As far as abstract algebra goes, I think you should make the analogy with your students that when they learned the four basic operations as a child that they did not at the time have full appreciation of what they were learning. To explain to a seven year old the "application" of balancing a checkbook or calculating the tip on a check would have little meaning to them. Similarly, when learning about groups or rings for the first time, they are entering a whole new world of calculations that they can perform. At first, they will learn the rules without a full understanding of what they are doing. In due time (i.e. later in the course), after much hard work on their part, their understanding will have increased and they will be ready to appreaciate the applications of their new skills. I generally find students are willing to give you some slack, at least for a while, but you do need to make sure you fulfill your promise so that the students do get at least a glimpse of some interesting applications before the course is done.

As far as specific applications go, using Burnside's Theorem for enumeration problems is a fun application of finite groups that students enjoy once they "get" it.
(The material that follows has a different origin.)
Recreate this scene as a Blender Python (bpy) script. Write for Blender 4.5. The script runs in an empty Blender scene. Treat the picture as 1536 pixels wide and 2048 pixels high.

It is also worthwhile, assuming the students have a linear algebra course in their background, to go back and reinterpret diaganolization and Jordan normal form in terms of group actions. It is criminal how many math majors get a degree without having any concept of why diagonalization and Jordan normal form matter, despite how important eigenvalue-eigenvector analysis is in real world science and engineering applications. It should be possible to introduce the basic idea of Klein's Erlangen program (in the familiar example of Euclidean geometry) for students to see another example of symmetry at work, though this might be a bit ambitious. I would avoid problems such as classifying finite simple groups of order $< n$ (your choice of $n$). I think that the few students who actually are stimulated by such problems are the ones who generally need the most encouragement to unleash their creative side to complement their appreciation for logical rigor.